SAS : Des incendies contre « les Alaouites et les apostats »
Ces incendies qui ont consumé 180 km2, l’équivalent plus de 4 % de la superficie totale des forêts au cours des trois premiers jours seulement, constitue « la catastrophe environnementale la plus violente de l’histoire contemporaine de la Syrie », a déploré le réseau syrien des droits de l’homme.
Les Brigades des partisans de la Sounna (SAS) ont revendiqué la responsabilité des feux dans certaines régions assurant qu’ils visent à se débarrasser « des Alaouites et des apostats ».
Alors que des incendies se sont déclarés au début de manière intensive dans des zones considérées comme sunnites, à savoir les villages turkmènes, certains cas d’incendies délibérés ont été enregistrés dans des zones éloignées des foyers d’incendie, selon al-Akhbar. De nombreux habitants des villages ont fui leurs maisons. Leur retour apres l’extinction du feu n’est pas garanti.
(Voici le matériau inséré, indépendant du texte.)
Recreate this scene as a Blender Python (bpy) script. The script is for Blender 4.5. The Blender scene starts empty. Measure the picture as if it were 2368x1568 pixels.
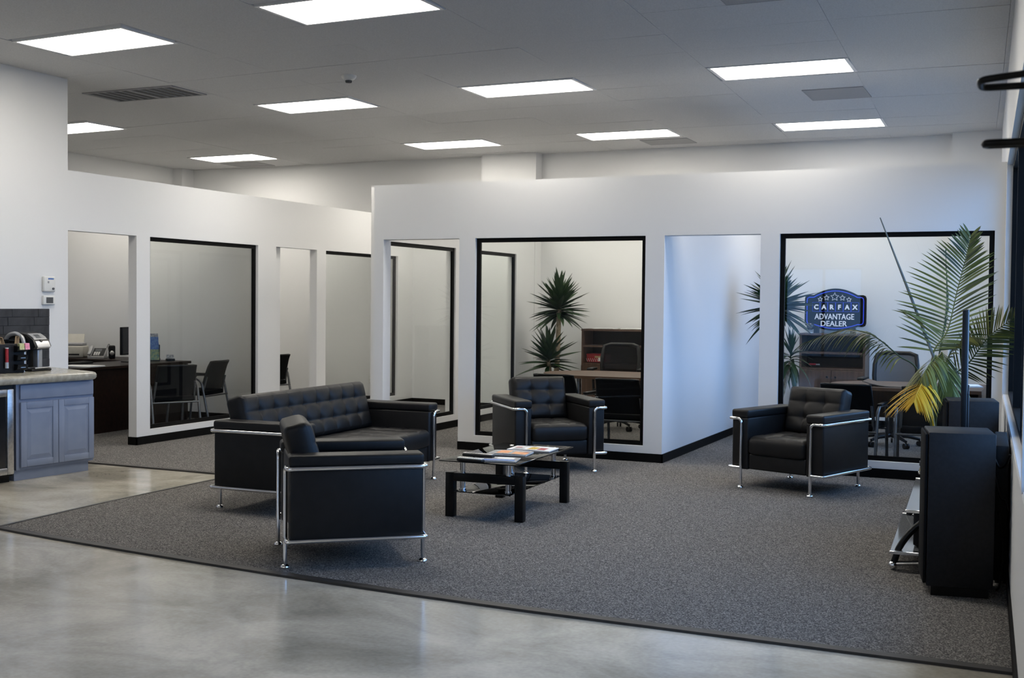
import bpy, bmesh, math, random
from math import sin, cos, pi, radians, hypot
from mathutils import Vector, Matrix
random.seed(7)
C = bpy.context.scene.collection
S = bpy.context.scene

# ------------------------------------------------------------------ camera, world, exposure
cd = bpy.data.cameras.new('camera'); cam = bpy.data.objects.new('camera', cd); C.objects.link(cam)
YAW, PITCH, ROLL, CAMZ = 0.425849, -0.0314575, 0.0097836, 1.5117
fw = Vector((-sin(YAW)*cos(PITCH), cos(YAW)*cos(PITCH), sin(PITCH)))
rt = Vector((cos(YAW), sin(YAW), 0)); up = rt.cross(fw)
r2 = rt*cos(ROLL) + up*sin(ROLL); u2 = up*cos(ROLL) - rt*sin(ROLL)
cam.matrix_world = Matrix(((r2.x, u2.x, -fw.x, 0), (r2.y, u2.y, -fw.y, 0), (r2.z, u2.z, -fw.z, CAMZ), (0, 0, 0, 1)))
cd.sensor_fit = 'HORIZONTAL'; cd.sensor_width = 36.0; cd.lens = 36.0*2713.65/2368
cd.clip_start = 0.05
cd.dof.use_dof = True; cd.dof.focus_distance = 8.0; cd.dof.aperture_fstop = 5.6
S.camera = cam
S.view_settings.view_transform = 'Standard'; S.view_settings.look = 'None'
S.view_settings.exposure = 1.08; S.view_settings.gamma = 1.0; S.view_settings.use_curve_mapping = False
LIGHT_STRENGTH = 9.0
SKY_STRENGTH = 2.4
w = bpy.data.worlds.new('sky'); S.world = w; w.use_nodes = True
bg = w.node_tree.nodes['Background']; bg.inputs[0].default_value = (0.25, 0.50, 1.0, 1); bg.inputs[1].default_value = SKY_STRENGTH

# ------------------------------------------------------------------ materials
def mat(name, col, rough=0.5, metal=0.0, spec=0.5, noise=None, bump=None, emit=None, coat=0.0, sheen=0.0):
    """noise=(scale, other colour, detail, lo, hi)   bump=(scale, strength, distance)"""
    m = bpy.data.materials.new(name); m.use_nodes = True
    nt = m.node_tree; b = nt.nodes['Principled BSDF']
    b.inputs['Base Color'].default_value = (*col, 1); b.inputs['Roughness'].default_value = rough
    b.inputs['Metallic'].default_value = metal; b.inputs['Specular IOR Level'].default_value = spec
    b.inputs['Coat Weight'].default_value = coat; b.inputs['Sheen Weight'].default_value = sheen
    tc = nt.nodes.new('ShaderNodeTexCoord')
    if noise:
        n = nt.nodes.new('ShaderNodeTexNoise'); n.inputs['Scale'].default_value = noise[0]; n.inputs['Detail'].default_value = noise[2]
        r = nt.nodes.new('ShaderNodeValToRGB')
        r.color_ramp.elements[0].position = noise[3]; r.color_ramp.elements[1].position = noise[4]
        r.color_ramp.elements[0].color = (*col, 1); r.color_ramp.elements[1].color = (*noise[1], 1)
        nt.links.new(tc.outputs['Object'], n.inputs['Vector']); nt.links.new(n.outputs['Fac'], r.inputs['Fac'])
        nt.links.new(r.outputs['Color'], b.inputs['Base Color'])
    if bump:
        n = nt.nodes.new('ShaderNodeTexNoise'); n.inputs['Scale'].default_value = bump[0]; n.inputs['Detail'].default_value = 3
        bp = nt.nodes.new('ShaderNodeBump'); bp.inputs['Strength'].default_value = bump[1]; bp.inputs['Distance'].default_value = bump[2]
        nt.links.new(tc.outputs['Object'], n.inputs['Vector']); nt.links.new(n.outputs['Fac'], bp.inputs['Height'])
        nt.links.new(bp.outputs['Normal'], b.inputs['Normal'])
    if emit:
        b.inputs['Emission Color'].default_value = (*emit[0], 1); b.inputs['Emission Strength'].default_value = emit[1]
    return m

def glass(name, tint, ior=1.5, rough=0.0):
    m = bpy.data.materials.new(name); m.use_nodes = True; nt = m.node_tree; nt.nodes.clear()
    o = nt.nodes.new('ShaderNodeOutputMaterial'); mx = nt.nodes.new('ShaderNodeMixShader')
    t = nt.nodes.new('ShaderNodeBsdfTransparent'); t.inputs[0].default_value = (*tint, 1)
    g = nt.nodes.new('ShaderNodeBsdfGlossy'); g.inputs['Roughness'].default_value = rough
    f = nt.nodes.new('ShaderNodeFresnel'); f.inputs[0].default_value = ior
    nt.links.new(f.outputs[0], mx.inputs[0]); nt.links.new(t.outputs[0], mx.inputs[1]); nt.links.new(g.outputs[0], mx.inputs[2])
    nt.links.new(mx.outputs[0], o.inputs[0]); return m

def wood(name, a, b_, scale=(3, 3, 30), rough=0.45, spec=0.4):
    m = bpy.data.materials.new(name); m.use_nodes = True; nt = m.node_tree; b = nt.nodes['Principled BSDF']
    tc = nt.nodes.new('ShaderNodeTexCoord'); mp = nt.nodes.new('ShaderNodeMapping'); mp.inputs['Scale'].default_value = scale
    n = nt.nodes.new('ShaderNodeTexNoise'); n.inputs['Scale'].default_value = 2.0; n.inputs['Detail'].default_value = 6
    r = nt.nodes.new('ShaderNodeValToRGB'); r.color_ramp.elements[0].position = .3; r.color_ramp.elements[1].position = .7
    r.color_ramp.elements[0].color = (*a, 1); r.color_ramp.elements[1].color = (*b_, 1)
    nt.links.new(tc.outputs['Object'], mp.inputs[0]); nt.links.new(mp.outputs[0], n.inputs['Vector']); nt.links.new(n.outputs['Fac'], r.inputs['Fac'])
    nt.links.new(r.outputs['Color'], b.inputs['Base Color']); b.inputs['Roughness'].default_value = rough; b.inputs['Specular IOR Level'].default_value = spec
    return m

M = {}
M['wall'] = mat('wall_paint', (.74, .74, .735), .55, spec=.35, bump=(220, .06, .002))
M['wall_side'] = mat('wall_paint_satin', (.74, .74, .735), .5, spec=.35, bump=(220, .06, .002))
M['ceil'] = mat('ceiling_board', (.64, .64, .64), .85, spec=.1, noise=(90, (.58, .58, .58), 4, .4, .6), bump=(160, .3, .003))
M['grid'] = mat('ceiling_grid', (.55, .55, .55), .7, spec=.2)
M['black_trim'] = mat('black_rubber', (.002, .002, .002), .6, spec=.12, noise=(6, (.003, .003, .003), 2, .4, .6))
M['black_frame'] = mat('black_anodised', (.002, .002, .002), .5, spec=.12, noise=(6, (.003, .003, .003), 2, .4, .6))
M['glass'] = glass('clear_glass', (.96, .985, .97), 1.38)
M['dark_glass'] = glass('smoked_glass', (.10, .10, .10), 1.6)
M['shelf_glass'] = glass('shelf_glass', (.35, .38, .40), 1.7)
M['reflect_grey_glass'] = mat('glass_with_painted_reflection', (.16, .17, .185), .06, spec=1.0, noise=(4, (.15, .16, .175), 2, .4, .6))  # opaque grey base stands in for ceiling light mirrored in the shelves
M['leather'] = mat('black_leather', (.0070, .0066, .0066), .44, spec=.28, bump=(260, .12, .001), noise=(14, (.0095, .009, .009), 3, .35, .65))
M['chrome'] = mat('chrome', (.86, .86, .87), .12, 1.0, noise=(5, (.80, .80, .82), 2, .4, .6))
M['steel'] = mat('brushed_steel', (.55, .55, .56), .3, 1.0, noise=(40, (.45, .45, .46), 2, .4, .6))
M['black_lacquer'] = mat('black_lacquer', (.002, .002, .002), .35, spec=.25, noise=(9, (.004, .004, .004), 2, .4, .6))
M['black_plastic'] = mat('black_plastic', (.005, .005, .0055), .42, spec=.3, bump=(300, .08, .0005))
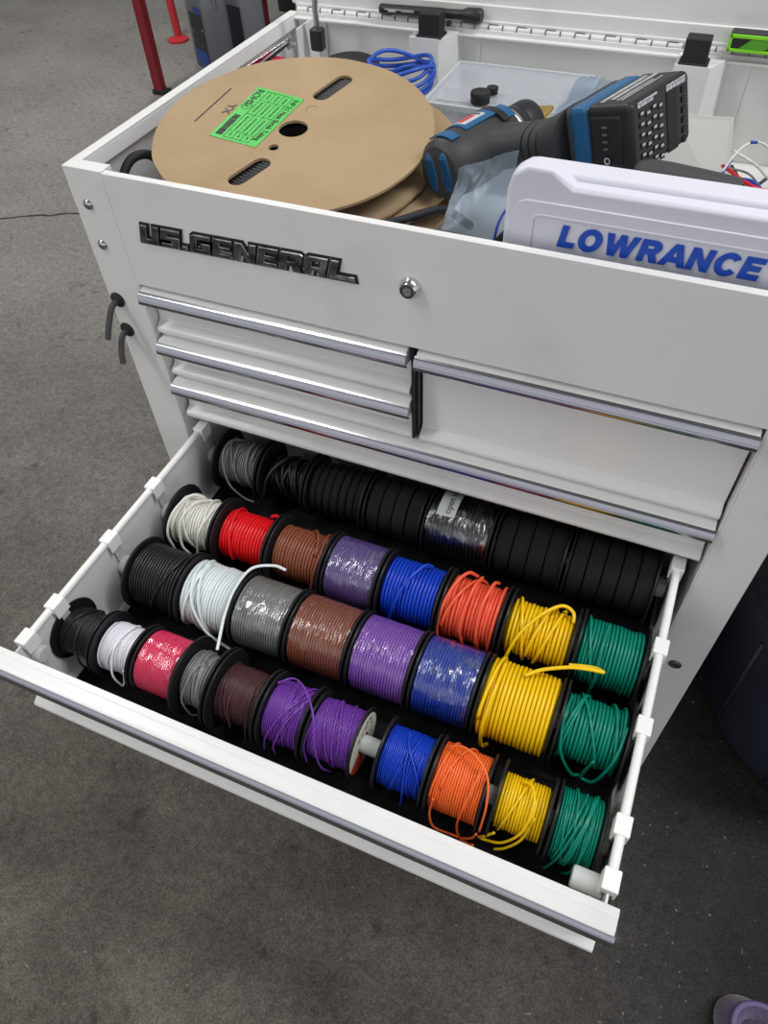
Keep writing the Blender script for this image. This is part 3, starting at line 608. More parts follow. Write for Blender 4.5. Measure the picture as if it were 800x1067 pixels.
# rear vents
for hh in (-.0140, .0140):
    m = MB(); m.loft([[L3(-.0928-.0009*k, hh+.0082*c*(1-.12*k), .0250*s*(1-.05*k)) for c, s in [(math.copysign(abs(math.cos(a))**.8, math.cos(a)), math.sin(a)) for a in np.linspace(0,2*PI,24,endpoint=False)]] for k in (-2, 0, 1)])
    vt = m.build('vent_cover', BL, body, smooth=40)
    m = MB()
    for i in (-1,0,1): m.loft([[L3(-.0946, hh+i*.0042-.0006, -.018), L3(-.0946, hh+i*.0042+.0006, -.018), L3(-.0946, hh+i*.0042+.0006, .018), L3(-.0946, hh+i*.0042-.0006, .018)], [L3(-.0934, hh+i*.0042-.0006, -.018), L3(-.0934, hh+i*.0042+.0006, -.018), L3(-.0934, hh+i*.0042+.0006, .018), L3(-.0934, hh+i*.0042-.0006, .018)]])
    m.build('vent_slot', BLD, vt)
# blue shell on the upper side
def patch(b0, b1, a0, a1, r, name, ma, par, n=14, dr=.0016):
    mm = MB(); rings = []
    for b_ in np.linspace(b0, b1, 8):
        ring = []
        for a in np.radians(np.linspace(a0, a1, n)): ring.append(L3(b_, r*math.cos(a), r*math.sin(a)))
        for a in np.radians(np.linspace(a1, a0, n)): ring.append(L3(b_, (r+dr)*math.cos(a), (r+dr)*math.sin(a)))
        rings.append(ring)
    mm.loft(rings); return mm.build(name, ma, par, smooth=40)
bs = patch(-.046, .014, 62, 142, .0335*KB, 'blue_shell', BL, body)
patch(-.078, -.062, 58, 118, .0330*KB, 'top_vent', BL, body)
patch(.013, .024, 40, 185, .0318*KB, 'housing_band', BK, body, dr=.0045)
patch(.016, .040, 44, 84, .0318*KB, 'blue_stripe', BL, body)
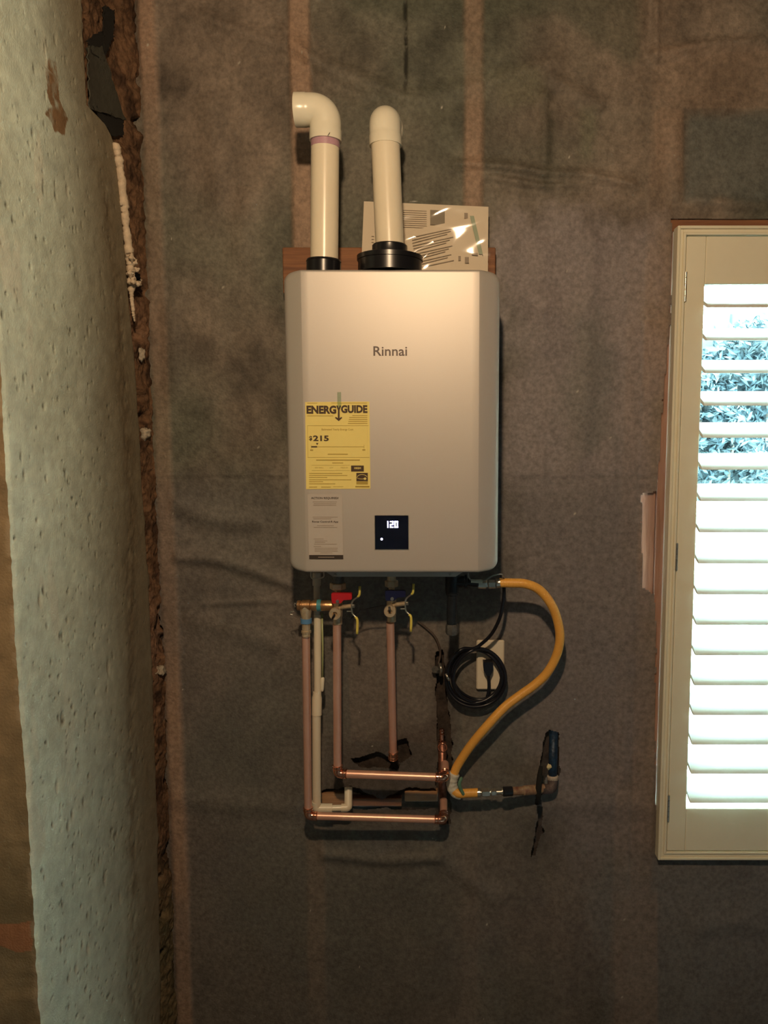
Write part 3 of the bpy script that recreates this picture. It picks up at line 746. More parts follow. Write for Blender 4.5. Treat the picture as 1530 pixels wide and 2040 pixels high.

La Fondation Dabiq News a rapporté que « les combattants d’Ansar al-Sunna ont brûlé les forêts de Qastal dans la campagne de Lattaquié le 8 Muharram (3 juillet) », ajoutant que les incendies se sont propagés à d’autres zones, « entraînant le déplacement des Nusayris (Alaouites) de leurs maisons, et un certain nombre d’entre eux souffrant d’asphyxie ».